▶ _Description of the task_
Quote the material below exactly as written, from the first line to the line that holds "for (px, Y, h, lab)", endpoints included.

▶ _Supplied material_
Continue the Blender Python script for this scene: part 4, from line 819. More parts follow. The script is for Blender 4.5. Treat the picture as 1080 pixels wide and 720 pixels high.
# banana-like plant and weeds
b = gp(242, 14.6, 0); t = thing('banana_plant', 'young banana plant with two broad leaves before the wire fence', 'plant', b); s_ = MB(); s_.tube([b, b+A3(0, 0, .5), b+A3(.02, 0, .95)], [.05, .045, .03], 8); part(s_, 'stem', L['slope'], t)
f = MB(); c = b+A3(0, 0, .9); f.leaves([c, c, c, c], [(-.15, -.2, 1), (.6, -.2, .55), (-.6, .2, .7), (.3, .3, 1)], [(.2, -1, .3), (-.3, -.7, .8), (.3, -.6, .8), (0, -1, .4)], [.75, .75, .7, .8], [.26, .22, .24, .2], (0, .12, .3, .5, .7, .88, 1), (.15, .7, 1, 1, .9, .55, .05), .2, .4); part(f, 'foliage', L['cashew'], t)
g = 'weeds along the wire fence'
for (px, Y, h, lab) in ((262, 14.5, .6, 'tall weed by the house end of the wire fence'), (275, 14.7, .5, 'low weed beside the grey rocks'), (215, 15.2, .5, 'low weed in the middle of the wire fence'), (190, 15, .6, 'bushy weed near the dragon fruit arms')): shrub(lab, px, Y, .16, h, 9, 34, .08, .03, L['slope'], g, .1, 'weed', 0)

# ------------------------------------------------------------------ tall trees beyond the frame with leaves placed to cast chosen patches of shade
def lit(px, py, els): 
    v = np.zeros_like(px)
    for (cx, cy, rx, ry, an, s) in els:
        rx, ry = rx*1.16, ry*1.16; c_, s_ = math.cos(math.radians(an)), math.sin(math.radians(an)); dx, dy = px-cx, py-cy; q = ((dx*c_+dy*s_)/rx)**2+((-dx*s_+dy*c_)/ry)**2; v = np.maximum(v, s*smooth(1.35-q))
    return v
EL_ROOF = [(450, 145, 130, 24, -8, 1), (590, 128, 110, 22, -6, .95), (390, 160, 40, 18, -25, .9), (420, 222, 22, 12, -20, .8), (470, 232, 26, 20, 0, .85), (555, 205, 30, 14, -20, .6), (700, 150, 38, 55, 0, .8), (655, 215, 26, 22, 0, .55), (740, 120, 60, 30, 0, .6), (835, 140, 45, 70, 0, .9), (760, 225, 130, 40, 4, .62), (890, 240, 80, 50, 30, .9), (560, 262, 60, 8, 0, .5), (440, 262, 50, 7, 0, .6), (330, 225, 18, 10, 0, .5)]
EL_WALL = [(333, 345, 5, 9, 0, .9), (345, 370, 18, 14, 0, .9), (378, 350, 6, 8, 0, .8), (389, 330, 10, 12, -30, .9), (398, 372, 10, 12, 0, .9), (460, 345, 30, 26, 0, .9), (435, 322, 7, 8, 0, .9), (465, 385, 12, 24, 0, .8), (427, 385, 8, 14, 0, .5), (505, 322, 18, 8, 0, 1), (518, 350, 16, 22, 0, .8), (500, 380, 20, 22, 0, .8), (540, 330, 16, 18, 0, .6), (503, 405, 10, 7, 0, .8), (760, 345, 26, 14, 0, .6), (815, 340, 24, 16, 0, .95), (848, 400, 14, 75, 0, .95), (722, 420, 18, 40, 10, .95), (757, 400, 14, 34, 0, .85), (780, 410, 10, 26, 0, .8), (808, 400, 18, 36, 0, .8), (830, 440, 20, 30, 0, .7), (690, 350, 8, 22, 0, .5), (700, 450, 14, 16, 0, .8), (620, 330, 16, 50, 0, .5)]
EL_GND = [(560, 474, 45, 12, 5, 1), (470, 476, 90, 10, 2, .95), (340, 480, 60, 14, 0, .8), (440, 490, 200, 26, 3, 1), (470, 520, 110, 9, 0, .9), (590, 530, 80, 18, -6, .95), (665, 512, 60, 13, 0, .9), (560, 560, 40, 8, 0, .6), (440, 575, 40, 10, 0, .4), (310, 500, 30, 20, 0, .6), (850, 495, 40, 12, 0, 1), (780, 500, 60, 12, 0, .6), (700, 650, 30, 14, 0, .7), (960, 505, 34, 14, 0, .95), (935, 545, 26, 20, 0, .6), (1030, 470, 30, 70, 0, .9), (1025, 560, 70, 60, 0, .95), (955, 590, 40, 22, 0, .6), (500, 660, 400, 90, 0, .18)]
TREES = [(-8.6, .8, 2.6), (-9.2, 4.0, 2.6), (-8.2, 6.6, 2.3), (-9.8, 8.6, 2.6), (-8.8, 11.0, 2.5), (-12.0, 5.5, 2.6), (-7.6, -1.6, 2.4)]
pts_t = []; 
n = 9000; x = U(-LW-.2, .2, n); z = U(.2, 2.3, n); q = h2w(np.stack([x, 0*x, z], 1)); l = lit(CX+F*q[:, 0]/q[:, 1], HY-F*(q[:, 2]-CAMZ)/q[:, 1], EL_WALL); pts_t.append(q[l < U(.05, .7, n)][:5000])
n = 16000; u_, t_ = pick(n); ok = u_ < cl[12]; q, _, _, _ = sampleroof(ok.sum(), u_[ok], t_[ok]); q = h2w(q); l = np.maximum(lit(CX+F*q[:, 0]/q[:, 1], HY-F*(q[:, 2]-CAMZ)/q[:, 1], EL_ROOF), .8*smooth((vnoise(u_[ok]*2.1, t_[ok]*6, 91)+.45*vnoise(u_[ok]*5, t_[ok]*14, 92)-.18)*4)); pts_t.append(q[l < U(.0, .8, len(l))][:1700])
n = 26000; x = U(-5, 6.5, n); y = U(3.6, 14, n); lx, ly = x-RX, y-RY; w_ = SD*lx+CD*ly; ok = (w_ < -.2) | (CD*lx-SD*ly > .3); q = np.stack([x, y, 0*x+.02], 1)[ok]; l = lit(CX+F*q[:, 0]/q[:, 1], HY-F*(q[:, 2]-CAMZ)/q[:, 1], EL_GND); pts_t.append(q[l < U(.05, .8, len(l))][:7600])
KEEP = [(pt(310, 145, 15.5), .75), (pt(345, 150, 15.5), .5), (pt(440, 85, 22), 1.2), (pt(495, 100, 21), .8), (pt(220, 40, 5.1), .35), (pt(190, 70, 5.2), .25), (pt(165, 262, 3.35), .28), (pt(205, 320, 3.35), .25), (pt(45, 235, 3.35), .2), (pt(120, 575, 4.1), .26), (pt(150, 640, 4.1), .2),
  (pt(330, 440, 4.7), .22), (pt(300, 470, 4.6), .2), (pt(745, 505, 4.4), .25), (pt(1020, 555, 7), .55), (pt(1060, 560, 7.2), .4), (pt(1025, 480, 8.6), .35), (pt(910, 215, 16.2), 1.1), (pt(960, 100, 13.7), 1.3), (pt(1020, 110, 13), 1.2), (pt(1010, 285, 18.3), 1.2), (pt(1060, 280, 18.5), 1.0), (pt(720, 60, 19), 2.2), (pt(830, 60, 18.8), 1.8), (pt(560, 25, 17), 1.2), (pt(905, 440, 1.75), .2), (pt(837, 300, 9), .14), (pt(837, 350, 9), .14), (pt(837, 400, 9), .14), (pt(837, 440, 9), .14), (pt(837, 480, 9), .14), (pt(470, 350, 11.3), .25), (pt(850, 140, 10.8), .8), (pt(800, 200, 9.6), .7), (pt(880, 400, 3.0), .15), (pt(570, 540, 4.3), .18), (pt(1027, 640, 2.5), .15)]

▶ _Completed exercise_
Continue the Blender Python script for this scene: part 4, from line 819. More parts follow. The script is for Blender 4.5. Treat the picture as 1080 pixels wide and 720 pixels high.
# banana-like plant and weeds
b = gp(242, 14.6, 0); t = thing('banana_plant', 'young banana plant with two broad leaves before the wire fence', 'plant', b); s_ = MB(); s_.tube([b, b+A3(0, 0, .5), b+A3(.02, 0, .95)], [.05, .045, .03], 8); part(s_, 'stem', L['slope'], t)
f = MB(); c = b+A3(0, 0, .9); f.leaves([c, c, c, c], [(-.15, -.2, 1), (.6, -.2, .55), (-.6, .2, .7), (.3, .3, 1)], [(.2, -1, .3), (-.3, -.7, .8), (.3, -.6, .8), (0, -1, .4)], [.75, .75, .7, .8], [.26, .22, .24, .2], (0, .12, .3, .5, .7, .88, 1), (.15, .7, 1, 1, .9, .55, .05), .2, .4); part(f, 'foliage', L['cashew'], t)
g = 'weeds along the wire fence'
for (px, Y, h, lab) in ((262, 14.5, .6, 'tall weed by the house end of the wire fence'), (275, 14.7, .5, 'low weed beside the grey rocks'), (215, 15.2, .5, 'low weed in the middle of the wire fence'), (190, 15, .6, 'bushy weed near the dragon fruit arms')): shrub(lab, px, Y, .16, h, 9, 34, .08, .03, L['slope'], g, .1, 'weed', 0)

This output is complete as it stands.